Some onnline references:
http://www.theetrinitycreation.com/
http://www.theetrinitycreation.com/LifeGuidance3.htm
http://www.ridingthebeast.com/numbers/nu444.php
billhiedrick.com/works/hgm3/hg0440.htm
Book reference:
SEPHER SAPPHIRES
A Treatise of Gematria
The Magical Language of the Mysteries
Volume 2 Section 4 Numbers 400 to 499
By Wade Coleman
First Renaissance Astrology Press Edition, 2006
Thanks so much, Gigi. You are a wealth of information. I think I’m going to have a lot of fun with Gematria.
Please don’t believe everything you read in Elizabeth Gaskell, after all she did retire to the indolent south!
The North and Midlands were the heart of the industrial revolution but its impact was felt throughout the country. Most of the inhabitants of Southern England were anything but indolent. True there was little heavy industry of the kind found in Wales or the North and Midlands but most people in the South worked on the land and an agricultural labourer’s life was not an easy one.
The influence of the Vikings in England also predates Eric’s rule in Northumbria, as odds are that if some of your ancestors come from somewhere like East Anglia you have some Viking blood in you. Danelaw extended over a large part of the country except for the Kingdom of Mercia and the extreme West.
Sorry if I sound like a history bore but I do come from the UK…
ROTFL! Coming from the American South, particularly Texas, I know all about stereotypes, but don’t worry about any prejudice against Southern England on my part. I was just reflecting Gaskell and Harris’s theme.

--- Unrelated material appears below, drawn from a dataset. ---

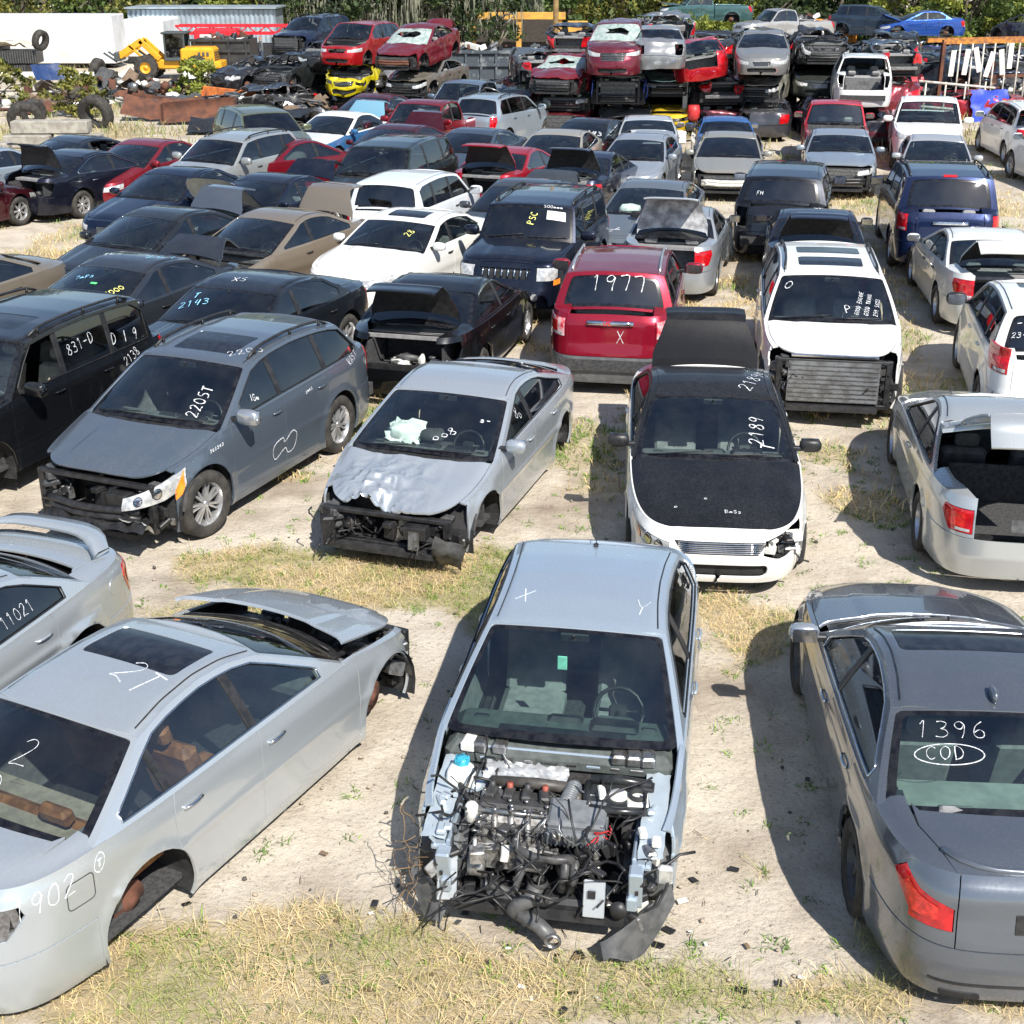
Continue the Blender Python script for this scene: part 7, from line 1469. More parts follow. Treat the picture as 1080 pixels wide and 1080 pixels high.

I love Southern England. I was a Jane Austen fan long before a Gaskell one. I am determined that my next trip to England will be my own personal Austen tour. In addition to taking the waters in Bath and visiting The Cobb in Lyme, I intend to do a lot of walking across fields and climbing over stiles. If I’m lucky, I may even get rained on like Maryanne in Sense and Sensibility. LOL!
Sadly, there’s no Viking blood in me. It’s mainly Scotch-Irish (That’s probably Ulster Scot to you.) and Cajun French with a bit of Welsh, Italian, Irish Catholic, Russian Jew, and American Indian.
That’s a wonderful mixture. I do have a touch of Viking blood in me but my heritage is far less interesting. as some of my ancestors seem to have stayed in the same area for a very long time. I seem to have some strong links with Somerset so maybe there was a Celt or two way back in the day.
I think it’s pretty cool that the son of Irish Catholics married the daughter of Russian Jews, and their son married an Ulster Scot all those years ago, but honestly, that’s nothing around here.
What’s always fascinated me are families with roots in a particular place–houses that stay in a family for more than one generation, teachers who taught daughter, mother, and grandmother, the same family going to the same market, the same church for decades or centuries, the same handful of families interacting with one another through the ages.
Heck, in my world it’s unusual for the children to grow up in the same town their parents did. I can’t think of any of my ancestors who did (since coming to America) with the exception of the Cajuns. It’s easier to get a gator out of the swamps of Southern Louisiana than a Cajun. It takes a tall Texan with a smooth, sexy drawl to do that. :~P
Love the gator quote ☺
Could Russell Edging(ton) also have been in Britain? The Danish influence is most clearly seen in place names. The Anglo-Saxon word for ‘east’ and the Danish word for ‘East’ are ‘Ost’. The Anglo-Saxon The word ‘-by’ means ‘place’ in Danish. This ending is the same as ‘-berry’ which is the current ending of my surname Austerberry. The name of the village in Yorkshire, Etton, where my family had settles by 1200 has the Anglo-Saxon ending ‘-ton’ meaning ‘place’. Etton therefore means ‘east place’the same meaning as Austerberry or ‘Ostaby’ in Danish. Russell’s name is ‘Edgington’ which means ‘lost place’ in Anglo-Saxon. And to throw more into the soup. There was an Anglo-Saxon King Edgert, of Wessex.
That’s interesting. We know he originated east of the Carpathians, but he certainly could have picked up the name Edington and his genteel manners in Britain.
Every inch the English country gent, with wolves instead of a pack of hounds and Bill as the fox, as imagined by a Druid from Carpathia!
Exactly so! And in Mississippi RE was able to extend that lifestyle a lot longer than in England.
I have such respect for CH and AB. She has said in interviews that she is a researcher. I recall she mentioned that Sookie had to have a benali rifle and she researched everyting she could about rifles…It appears she did the smae with names, places….for those who think AB and his writers are lazy. I say humpf.
Have you read Anne Rice? I can’t remember which book, but at some point in Lestat de Lioncourt’s vimpiric adventures he runs across the Druids. I recall that they were a blood thirsty crew. Now I’m going to have to sort through the books and see what her mythology was.
I haven’t read Rice, but I’d be surprised if there weren’t some connections to be explored. The Druid angle sounds promising.